— Start —

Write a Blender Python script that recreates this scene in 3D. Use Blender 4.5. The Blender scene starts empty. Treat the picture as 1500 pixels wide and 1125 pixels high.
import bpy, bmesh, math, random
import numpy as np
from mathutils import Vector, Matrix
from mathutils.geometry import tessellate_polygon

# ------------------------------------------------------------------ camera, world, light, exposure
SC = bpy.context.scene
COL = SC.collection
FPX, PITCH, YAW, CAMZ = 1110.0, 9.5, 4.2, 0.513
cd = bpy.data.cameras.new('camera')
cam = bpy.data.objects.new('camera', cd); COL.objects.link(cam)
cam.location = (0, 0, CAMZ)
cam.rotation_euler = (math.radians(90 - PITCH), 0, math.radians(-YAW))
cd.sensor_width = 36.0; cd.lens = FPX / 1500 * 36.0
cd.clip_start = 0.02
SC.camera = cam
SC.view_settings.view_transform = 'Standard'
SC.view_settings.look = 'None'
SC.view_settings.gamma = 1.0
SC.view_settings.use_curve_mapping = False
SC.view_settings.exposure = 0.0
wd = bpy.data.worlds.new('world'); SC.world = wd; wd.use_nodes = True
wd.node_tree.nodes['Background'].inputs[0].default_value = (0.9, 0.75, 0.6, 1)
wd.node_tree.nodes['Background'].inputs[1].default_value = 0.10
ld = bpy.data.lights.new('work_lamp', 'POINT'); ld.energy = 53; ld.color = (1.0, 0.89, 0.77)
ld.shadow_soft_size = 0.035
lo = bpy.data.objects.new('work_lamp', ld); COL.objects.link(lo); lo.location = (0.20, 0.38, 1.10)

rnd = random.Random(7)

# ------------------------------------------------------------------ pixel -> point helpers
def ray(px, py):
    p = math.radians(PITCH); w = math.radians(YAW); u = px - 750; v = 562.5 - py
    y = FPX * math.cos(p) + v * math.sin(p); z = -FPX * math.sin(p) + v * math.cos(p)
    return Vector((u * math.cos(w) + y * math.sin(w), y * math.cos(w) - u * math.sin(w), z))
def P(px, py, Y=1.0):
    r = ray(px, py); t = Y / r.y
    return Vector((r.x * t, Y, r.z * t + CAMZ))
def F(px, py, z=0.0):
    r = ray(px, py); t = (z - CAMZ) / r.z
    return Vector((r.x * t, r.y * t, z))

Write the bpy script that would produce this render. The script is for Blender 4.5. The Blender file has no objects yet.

— End —

### Written exercise:
Please repeat the listing exactly, with nothing left out.

### Written answer:
Write a Blender Python script that recreates this scene in 3D. Use Blender 4.5. The Blender scene starts empty. Treat the picture as 1500 pixels wide and 1125 pixels high.
import bpy, bmesh, math, random
import numpy as np
from mathutils import Vector, Matrix
from mathutils.geometry import tessellate_polygon

# ------------------------------------------------------------------ camera, world, light, exposure
SC = bpy.context.scene
COL = SC.collection
FPX, PITCH, YAW, CAMZ = 1110.0, 9.5, 4.2, 0.513
cd = bpy.data.cameras.new('camera')
cam = bpy.data.objects.new('camera', cd); COL.objects.link(cam)
cam.location = (0, 0, CAMZ)
cam.rotation_euler = (math.radians(90 - PITCH), 0, math.radians(-YAW))
cd.sensor_width = 36.0; cd.lens = FPX / 1500 * 36.0
cd.clip_start = 0.02
SC.camera = cam
SC.view_settings.view_transform = 'Standard'
SC.view_settings.look = 'None'
SC.view_settings.gamma = 1.0
SC.view_settings.use_curve_mapping = False
SC.view_settings.exposure = 0.0
wd = bpy.data.worlds.new('world'); SC.world = wd; wd.use_nodes = True
wd.node_tree.nodes['Background'].inputs[0].default_value = (0.9, 0.75, 0.6, 1)
wd.node_tree.nodes['Background'].inputs[1].default_value = 0.10
ld = bpy.data.lights.new('work_lamp', 'POINT'); ld.energy = 53; ld.color = (1.0, 0.89, 0.77)
ld.shadow_soft_size = 0.035
lo = bpy.data.objects.new('work_lamp', ld); COL.objects.link(lo); lo.location = (0.20, 0.38, 1.10)

rnd = random.Random(7)

# ------------------------------------------------------------------ pixel -> point helpers
def ray(px, py):
    p = math.radians(PITCH); w = math.radians(YAW); u = px - 750; v = 562.5 - py
    y = FPX * math.cos(p) + v * math.sin(p); z = -FPX * math.sin(p) + v * math.cos(p)
    return Vector((u * math.cos(w) + y * math.sin(w), y * math.cos(w) - u * math.sin(w), z))
def P(px, py, Y=1.0):
    r = ray(px, py); t = Y / r.y
    return Vector((r.x * t, Y, r.z * t + CAMZ))
def F(px, py, z=0.0):
    r = ray(px, py); t = (z - CAMZ) / r.z
    return Vector((r.x * t, r.y * t, z))

Write the bpy script that would produce this render. The script is for Blender 4.5. The Blender file has no objects yet.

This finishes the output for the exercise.